Must be, but I swear under penalty of perjury and a one year sentence of using OS/2 that it's an accurate description of what I've seen.
There are worse fates...
"You seem to find it distasteful and anti-intellectual when people choose the GPL license, because you ascribe the choice to religion."
Preposterous generalization!!
It was you who said
"it became something even religious". Unless you meant your own statement was preposterous generalization, I don't see what you are objecting to.
I am talking about a user deciding wether to use a piece of software depending on its open source license and regardless of its merits. These people I am talking about (and in the late 90's it was quite frequent or I am a magnet for weirdos!) would choose Internet Information Server over NGINX if the former had a GPL license and the latter BSD or any other open source license.
At that time -- up to mid nineties -- everything BSD was overshadowed by the
USL vs BSDi lawsuit. In the late nineties, the exact status of the BSD sources was still debated, because the lawsuit was settled out of court, and the implications were unclear to those outside Novell and Berkeley University.
On the other hand, GPL had been successfully used by the GNU Project for a decade, with a very political figurehead,
RMS, making it extremely clear as to what the underlying goals are, willing to speak about it to anyone who wanted to listen (or didn't get out of earshot fast enough).
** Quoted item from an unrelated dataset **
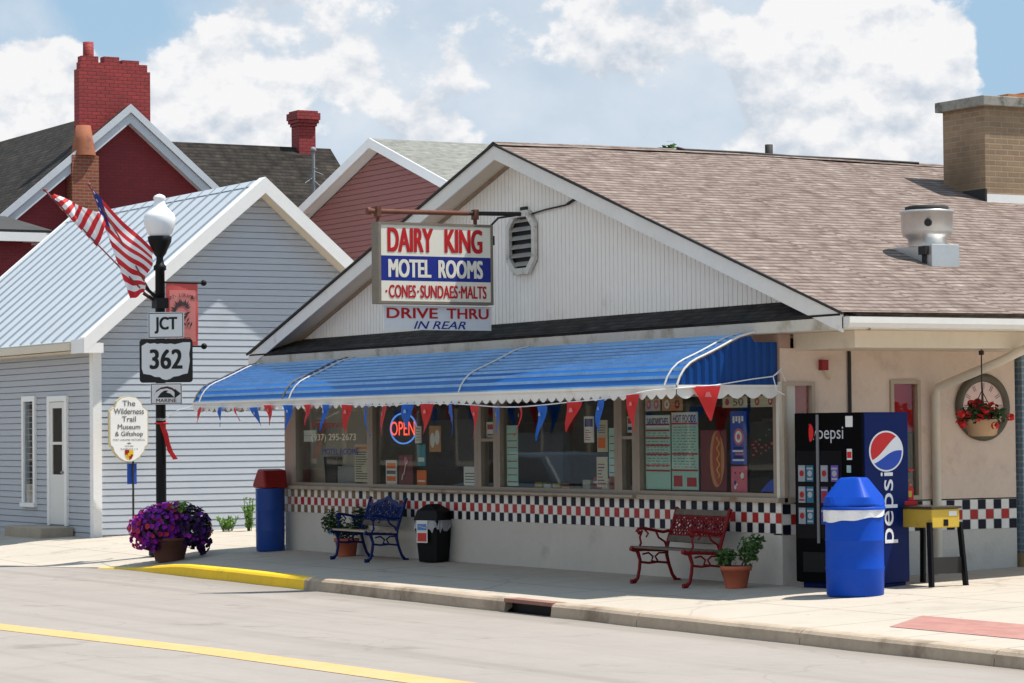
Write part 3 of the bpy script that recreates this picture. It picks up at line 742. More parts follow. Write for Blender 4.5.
# ------------------------------------------------------------------ things in the shop windows
def card(name, x0, x1, z0, z1, mats, label, cat, fn=None, y=.052, group=None):
    o = thing(name, label, cat, ((x0 + x1) / 2, y, z0), group=group)
    mb = MB(); mb.box(x0, x1, y, y + .008, z0, z1); part('sheet', mb, mats[0], o, w=True)
    if fn:
        mb = MB(); fn(mb); part('print', mb, mats, o, w=True)
    return o
def rect(mb, x0, x1, z0, z1, m, y=.0495): mb.face([(x0, y, z0), (x1, y, z0), (x1, y, z1), (x0, y, z1)], m)
def menu_fn(x0, x1, z0, z1, title, bars, extra):
    def f(mb):
        rect(mb, x0 + .02, x1 - .02, z1 - .15, z1 - .01, 2, .0505)
        mb.text(title, ((x0 + x1) / 2, .048, z1 - .08), X, Z, (x1 - x0) * .86, .09, 4, bold=.02, lift=.0)
        for t in bars: rect(mb, x0 + .01, x1 - .01, z0 + (z1 - z0) * t, z0 + (z1 - z0) * t + .022, 1)
        r = random.Random(len(title))
        z = z0 + .27
        while z < z1 - .18:
            a = x0 + .04
            while a < x1 - .08:
                b = a + r.uniform(.03, .1); rect(mb, a, min(b, x1 - .05), z, z + .008, 3); a = b + r.uniform(.015, .05)
            z += .034
        for q in extra: rect(mb, *q, 1)
    return f
mm = [m_menu, m_menur, m_paper, m_text, m_navy]
card('menu_board', -2.96, -2.40, 1.05, 1.95, mm, 'pale green menu board headed SANDWICHES with red bars in right window', 'menu', menu_fn(-2.96, -2.40, 1.05, 1.95, 'SANDWICHES', (.24, .31, .46, .58, .68, .78, .86), []))
card('menu_board', -2.37, -1.79, 1.05, 1.98, mm, 'pale green menu board headed HOT FOODS beside the hot dog poster', 'menu', menu_fn(-2.37, -1.79, 1.05, 1.98, 'HOT FOODS', (.24, .45, .84), [(-2.33, -2.14, 1.09, 1.22), (-2.04, -1.83, 1.09, 1.2)]))
def hd(mb):
    p = [(math.cos(t) * .17 * (1 if math.cos(t) > 0 else .8), math.sin(t) * .33) for t in [2 * PI * k / 24 for k in range(24)]]
    mb.face([(-1.40 + a, .049, 1.42 + b) for a, b in p], 2)
    mb.face([(-1.36 + a * .6 - .04 * math.cos(b * 5), .047, 1.44 + b * .98) for a, b in p], 1)
    pts = [(-1.37 + .03 * math.sin(k * 1.5), 1.2 + k * .03) for k in range(17)]
    for a, b in zip(pts, pts[1:]): mb.face([(a[0], .045, a[1]), (a[0] + .025, .045, a[1]), (b[0] + .025, .045, b[1]), (b[0], .045, b[1])], 3)
card('food_poster', -1.74, -1.19, 1.04, 1.76, [m_maroon, m_sausage, m_bun, m_yel], 'dark red poster of a long hot dog beside the green menus', 'poster', hd)
def pp(mb):
    mb.ring((-.93, .0495, 1.68), X, Z, .0, .1, m=2, lift=0); mb.ring((-.93, .0475, 1.68), X, Z, .035, .07, m=1, lift=0)
    for k in range(5): rect(mb, -1.06 + .03 * (k % 3), -.82 - .02 * (k % 2), 1.40 + k * .035, 1.42 + k * .035, (1, 3, 2)[k % 3])
    for k in range(4): rect(mb, -1.05 + k * .06, -1.01 + k * .06, 1.84 + .02 * (k % 2), 1.92, 1)
card('drink_poster', -1.10, -.77, 1.36, 1.98, [m_vmid, m_vwhite, m_pink, m_vblue], 'tall narrow blue drink poster with a pink round cup', 'poster', pp)
def p2(mb):
    for k in range(9):
        a = random.uniform(-1.08, -.85); b = random.uniform(1.06, 1.3); mb.ring((a, .0495, b), X, Z, 0, random.uniform(.015, .04), m=1 + k % 3, lift=-.0004 * k, n=10)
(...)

A user can choose a software package based on different criteria, one of them the license.
Funny thing is, to a non-developer end user, all the free software/open source licenses provide the same freedoms -- which aside from distribution (of the original software or its derivative), boils down to
"do whatever the heck you want with it".
Doubly irrational because the choice of an open source license is a bit irrelevant if you are only intending to use something.
That I can fully agree with.
I do try to explain all this to anyone I discuss licenses with, by the way. It could be that because I myself have such a simple criteria of choosing a license, and have advised quite a few others along the same lines, I have somewhat of an echo chamber effect in my "circles".
I am not sure the license is so relevant. If I am not wrong Linux was released at an especially critical time: when BSD was hampered by legal disputes and, at the same time computers powerful enough to run a Unix like operating system comfortably were becoming mainstream.
I think the license was very relevant for exactly that same reason. The GNU Project had very clear goals, and at that time, one could easily view them as "protecting" against
Embrace-Extend-Extinguish strategies (of creating incompatible closed-source derivatives, in order to exclude competitive solutions). Although Linus Torvalds didn't think much about the license when he chose one for the Linux kernel, using the GNU tools to compile and build it made the choice easy, I understand.
Although I studied at the same University as Linus Torvalds, I didn't install Linux myself until 1996, if I recall correctly. I do recall that I did install first two Linux production servers (a mail server and a combined Netware (mars) / AppleTalk (netatalk) file server) in 1998 for a department in another University. (I ended up maintaining a streamlined distribution based on
LFS for quite a few years for those.) I also ran a company at the same time, and had an actual lawyer go through the typical licenses, and explain their requirements and other implications to me.